Leon Kobrin (18731 - 1946) was a playwright in Yiddish theater, writer of short stories and novels, and a translator. As a playwright he is generally seen as a disciple of Jacob Gordin, but his mature work was more character-driven, more open and realistic in its presentation of human sexual desire, and less polemical than Gordin's. Many of his plays were "ghetto dramas" dealing with issues of tradition and assimilation and with generational issues between Jewish immigrants to America and the first generation of American-born Jews.

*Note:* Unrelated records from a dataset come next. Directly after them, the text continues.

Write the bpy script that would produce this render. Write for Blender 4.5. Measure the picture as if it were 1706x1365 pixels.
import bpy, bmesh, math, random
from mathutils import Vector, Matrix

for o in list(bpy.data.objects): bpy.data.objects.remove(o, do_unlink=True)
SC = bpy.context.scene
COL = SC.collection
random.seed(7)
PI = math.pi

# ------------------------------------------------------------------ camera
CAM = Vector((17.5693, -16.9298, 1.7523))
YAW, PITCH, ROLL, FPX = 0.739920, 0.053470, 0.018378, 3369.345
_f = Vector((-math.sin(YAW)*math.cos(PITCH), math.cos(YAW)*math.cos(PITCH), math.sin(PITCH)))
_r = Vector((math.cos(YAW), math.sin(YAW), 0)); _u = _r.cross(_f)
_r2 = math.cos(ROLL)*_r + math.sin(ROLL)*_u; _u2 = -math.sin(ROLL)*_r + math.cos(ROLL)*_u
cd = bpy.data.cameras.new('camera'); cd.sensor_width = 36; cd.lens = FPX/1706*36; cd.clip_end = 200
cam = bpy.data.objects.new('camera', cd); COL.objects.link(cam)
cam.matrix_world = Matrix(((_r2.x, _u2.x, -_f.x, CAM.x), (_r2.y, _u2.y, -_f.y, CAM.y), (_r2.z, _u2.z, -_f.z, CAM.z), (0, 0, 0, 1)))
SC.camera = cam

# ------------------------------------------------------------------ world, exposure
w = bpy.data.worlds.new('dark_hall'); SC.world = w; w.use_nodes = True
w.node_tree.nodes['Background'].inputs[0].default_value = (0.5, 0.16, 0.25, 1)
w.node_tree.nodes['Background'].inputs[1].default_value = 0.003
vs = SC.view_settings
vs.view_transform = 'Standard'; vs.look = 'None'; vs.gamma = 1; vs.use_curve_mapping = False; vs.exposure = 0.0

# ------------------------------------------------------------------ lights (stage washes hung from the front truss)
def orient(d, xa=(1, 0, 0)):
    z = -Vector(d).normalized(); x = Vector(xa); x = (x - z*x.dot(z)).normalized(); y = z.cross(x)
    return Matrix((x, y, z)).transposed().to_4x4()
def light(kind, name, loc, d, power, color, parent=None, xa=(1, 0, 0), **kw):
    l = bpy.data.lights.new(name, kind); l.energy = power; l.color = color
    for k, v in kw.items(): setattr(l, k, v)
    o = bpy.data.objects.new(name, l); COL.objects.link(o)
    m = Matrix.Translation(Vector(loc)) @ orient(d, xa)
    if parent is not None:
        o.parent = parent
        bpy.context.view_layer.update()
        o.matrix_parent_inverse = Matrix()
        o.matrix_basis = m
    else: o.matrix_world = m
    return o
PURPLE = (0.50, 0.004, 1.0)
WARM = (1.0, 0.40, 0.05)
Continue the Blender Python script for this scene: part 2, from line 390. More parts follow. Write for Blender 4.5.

Born in Vitsebsk, then part of Russian Empire, now in Belarus, he wrote at first in Russian (Schulman & Denman 2007). In 1892 he emigrated to the United States, settling in Philadelphia, Pennsylvania; only then did he develop an interest in Yiddish literature and theater (Schulman & Denman 2007).
In the U.S. he first worked menial jobs in Philadelphia, as well as in rural Pennsylvania, and New Jersey, before moving to New York City (Sandrow 1986, p. 172). He became a journalist, then a writer of short stories, and finally gained fame as a playwright.
He began writing in Yiddish by translating stories from Russian; the first original story he published was "A merder oys libe" (A Murderer for Love), which appeared in the newspaper Filadelfyer Shtot-Tsaytung, in 1894 (Schulman & Denman 2007).
Kobrin's first play, Mine (Minna), was rewritten and adapted by Jacob Gordin for a production in 1899, with the original text appearing in print later the same year (Sandrow 1986, p. 169-170; Schulman & Denman 2007). Gordin's strong influence on Kobrin's work is reflected in his next play, Natur, Mensh un Khaye (Nature, Man and Beast, 1900), which consciously alludes to Gordin's Got, Mensh un Tayvl (God, Man, and the Devil, 1893). Liptzin singles out Kobrin's tragedy Yankel Boyle (1908, based on his own 1898 story) as the "apex" of his work, and describes its title character as "a kindhearted but dull-witted Jewish youth … embroiled in a complex moral and emotional dilemma to which he could find no solution short of suicide" (Liptzin 1972, p. 81).
Kobrin's 30 or so plays spanned both "golden ages" of Yiddish theater in America. When he started as a playwright at the turn of the 20th century, Yiddish theater was bringing to America challenging modern classics, such as the works of Henrik Ibsen and August Strindberg, and Leo Tolstoy, sometimes before these had yet been presented on the English-language American stage; and his career continued into the era of the art theater movement in Yiddish, exemplified in New York by Maurice Schwartz's Yiddish Art Theatre.
Kobrin continued, throughout his life, to contribute to Yiddish-language newspapers. He also worked extensively as a translator of modern classics from French and Russian into Yiddish. Among the authors whose work he translated were Guy de Maupassant, Émile Zola, Maxim Gorky, Leo Tolstoy, Fyodor Dostoevsky, and Anton Chekhov. His wife, Pauline, collaborated on some of these translations.
1 This is the year given by Liptzin. Sandrow and the Cambridge History give 1872.